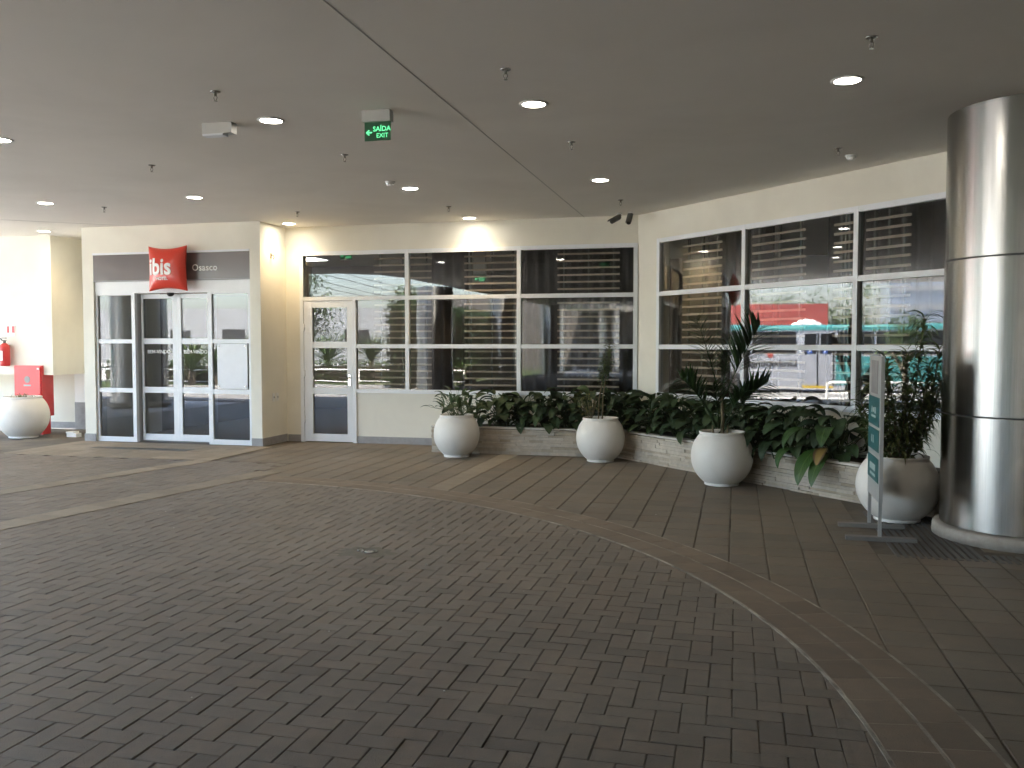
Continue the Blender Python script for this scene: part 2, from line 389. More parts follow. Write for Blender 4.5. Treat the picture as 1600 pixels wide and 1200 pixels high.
# herringbone pavers
pv = MB(); W = .1; G = .0035
i0, i1, j0, j1 = int(-12.2 / W), int(1.2 / W), int(-3 / W), int(YT / W)
for i in range(i0, i1):
    for j in range(j0, j1):
        r = (i - j) % 4
        if r == 0: x0, x1, y0, y1 = i * W, (i + 2) * W, j * W, (j + 1) * W
        elif r == 3: x0, x1, y0, y1 = i * W, (i + 1) * W, j * W, (j + 2) * W
        else: continue
        cx, cy = (x0 + x1) / 2, (y0 + y1) / 2
        if not inband(cx, cy) or y1 > YT: continue
        if cx < -9.2 and cy < 2.8: continue
        g = .0026 + rnd.uniform(-.001, .0012); jx, jy = rnd.uniform(-.0012, .0012), rnd.uniform(-.0012, .0012); a = rnd.gauss(0, .005)
        gy = .0012 + max(0, rnd.gauss(.0004, .0006)); pts = [(x0 + g, y0 + gy), (x1 - g, y0 + gy), (x1 - g, y1 - gy), (x0 + g, y1 - gy)]
        ca, sa = math.cos(a), math.sin(a)
        pts = [(cx + jx + (px - cx) * ca - (py - cy) * sa, cy + jy + (px - cx) * sa + (py - cy) * ca) for px, py in pts]
        pv.cur = min(1, max(0, rnd.gauss(.45, .24)))
        h = rnd.uniform(-.0012, .0008)
        pv.block(pts, h, -.012, .0022, tuple(rnd.uniform(-.0008, .0008) for _ in range(4)))
struct('drive_paving', pv, M['paver'], attr=True, fix=False)
# square tiles on the walkway
tl = MB(); S = .255; G = .003
inplant = lambda x, y: (y > 11.75 and x > -4.0) or (NR[0] * x + NR[1] * y > 7.05 and x > -1.7)
for i in range(-46, 34):
    for j in range(-12, 49):
        x0 = .479 + S * i; y0 = .08 + S * j; x1, y1 = x0 + S, y0 + S; cx, cy = x0 + S / 2, y0 + S / 2
        if cy > YB - .05 or inplant(cx, cy): continue
        if cx < -6.5:
            if cy > YT - .02 or cx < -5.4: continue
        if cx < -5.4 and cy < YT: continue
        if cx >= -5.4 and dist(cx, cy) < R1 - .1: continue
        if cy < 2.75 and cx < .7: continue
        if 1.10 < cx < 1.72 and 6.62 < cy: continue
        if cx > 1.10 and 6.60 < cy < 6.86: continue
        if i == -14 and cy < 11.6: continue
        tl.cur = min(1, max(0, rnd.gauss(.45, .2)))
        gx = G * 1.25 + rnd.uniform(0, .003); gy = G * .85 + rnd.uniform(0, .0016)
        tl.block([(x0 + gx, y0 + gy), (x1 - gx, y0 + gy), (x1 - gx, y1 - gy), (x0 + gx, y1 - gy)], rnd.uniform(-.0008, .0008), -.012, .0028,
                 tuple(rnd.uniform(-.0006, .0006) for _ in range(4)))
struct('walkway_tiles', tl, M['tile'], attr=True, fix=False)
# the two-course curved band
a0, a1 = R(-52), R(88)
mb = MB(); mb.ring(CC, R0 - .016, R2 + .016, a0, a1, -.01, .003, 120); struct('band_mortar', mb, M['mortar'])
mb = MB()
for ra, rb, n in ((R0, R1 - .007, 62), (R1 + .007, R2, 64)):
    for k in range(n):
        b0 = a0 + (a1 - a0) * k / n + .0003; b1 = a0 + (a1 - a0) * (k + 1) / n - .0003
        mb.cur = min(1, max(0, rnd.gauss(.45, .22)))
        P = lambda r, a: (CC[0] + r * math.cos(a), CC[1] + r * math.sin(a))
        pts = [P(ra, b0), P(rb, b0), P(rb, (b0 + b1) / 2), P(rb, b1), P(ra, b1), P(ra, (b0 + b1) / 2)]
        mb.block(pts, .0045 + rnd.uniform(-.0005, .0005), -.005, .002)
struct('curved_paving_band', mb, M['band'], attr=True, fix=False)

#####

Goal: Leave out the pictures and print every line of the data exactly.

Result:
Continue the Blender Python script for this scene: part 2, from line 389. More parts follow. Write for Blender 4.5. Treat the picture as 1600 pixels wide and 1200 pixels high.
# herringbone pavers
pv = MB(); W = .1; G = .0035
i0, i1, j0, j1 = int(-12.2 / W), int(1.2 / W), int(-3 / W), int(YT / W)
for i in range(i0, i1):
    for j in range(j0, j1):
        r = (i - j) % 4
        if r == 0: x0, x1, y0, y1 = i * W, (i + 2) * W, j * W, (j + 1) * W
        elif r == 3: x0, x1, y0, y1 = i * W, (i + 1) * W, j * W, (j + 2) * W
        else: continue
        cx, cy = (x0 + x1) / 2, (y0 + y1) / 2
        if not inband(cx, cy) or y1 > YT: continue
        if cx < -9.2 and cy < 2.8: continue
        g = .0026 + rnd.uniform(-.001, .0012); jx, jy = rnd.uniform(-.0012, .0012), rnd.uniform(-.0012, .0012); a = rnd.gauss(0, .005)
        gy = .0012 + max(0, rnd.gauss(.0004, .0006)); pts = [(x0 + g, y0 + gy), (x1 - g, y0 + gy), (x1 - g, y1 - gy), (x0 + g, y1 - gy)]
        ca, sa = math.cos(a), math.sin(a)
        pts = [(cx + jx + (px - cx) * ca - (py - cy) * sa, cy + jy + (px - cx) * sa + (py - cy) * ca) for px, py in pts]
        pv.cur = min(1, max(0, rnd.gauss(.45, .24)))
        h = rnd.uniform(-.0012, .0008)
        pv.block(pts, h, -.012, .0022, tuple(rnd.uniform(-.0008, .0008) for _ in range(4)))
struct('drive_paving', pv, M['paver'], attr=True, fix=False)
# square tiles on the walkway
tl = MB(); S = .255; G = .003
inplant = lambda x, y: (y > 11.75 and x > -4.0) or (NR[0] * x + NR[1] * y > 7.05 and x > -1.7)
for i in range(-46, 34):
    for j in range(-12, 49):
        x0 = .479 + S * i; y0 = .08 + S * j; x1, y1 = x0 + S, y0 + S; cx, cy = x0 + S / 2, y0 + S / 2
        if cy > YB - .05 or inplant(cx, cy): continue
        if cx < -6.5:
            if cy > YT - .02 or cx < -5.4: continue
        if cx < -5.4 and cy < YT: continue
        if cx >= -5.4 and dist(cx, cy) < R1 - .1: continue
        if cy < 2.75 and cx < .7: continue
        if 1.10 < cx < 1.72 and 6.62 < cy: continue
        if cx > 1.10 and 6.60 < cy < 6.86: continue
        if i == -14 and cy < 11.6: continue
        tl.cur = min(1, max(0, rnd.gauss(.45, .2)))
        gx = G * 1.25 + rnd.uniform(0, .003); gy = G * .85 + rnd.uniform(0, .0016)
        tl.block([(x0 + gx, y0 + gy), (x1 - gx, y0 + gy), (x1 - gx, y1 - gy), (x0 + gx, y1 - gy)], rnd.uniform(-.0008, .0008), -.012, .0028,
                 tuple(rnd.uniform(-.0006, .0006) for _ in range(4)))
struct('walkway_tiles', tl, M['tile'], attr=True, fix=False)
# the two-course curved band
a0, a1 = R(-52), R(88)
mb = MB(); mb.ring(CC, R0 - .016, R2 + .016, a0, a1, -.01, .003, 120); struct('band_mortar', mb, M['mortar'])
mb = MB()
for ra, rb, n in ((R0, R1 - .007, 62), (R1 + .007, R2, 64)):
    for k in range(n):
        b0 = a0 + (a1 - a0) * k / n + .0003; b1 = a0 + (a1 - a0) * (k + 1) / n - .0003
        mb.cur = min(1, max(0, rnd.gauss(.45, .22)))
        P = lambda r, a: (CC[0] + r * math.cos(a), CC[1] + r * math.sin(a))
        pts = [P(ra, b0), P(rb, b0), P(rb, (b0 + b1) / 2), P(rb, b1), P(ra, b1), P(ra, (b0 + b1) / 2)]
        mb.block(pts, .0045 + rnd.uniform(-.0005, .0005), -.005, .002)
struct('curved_paving_band', mb, M['band'], attr=True, fix=False)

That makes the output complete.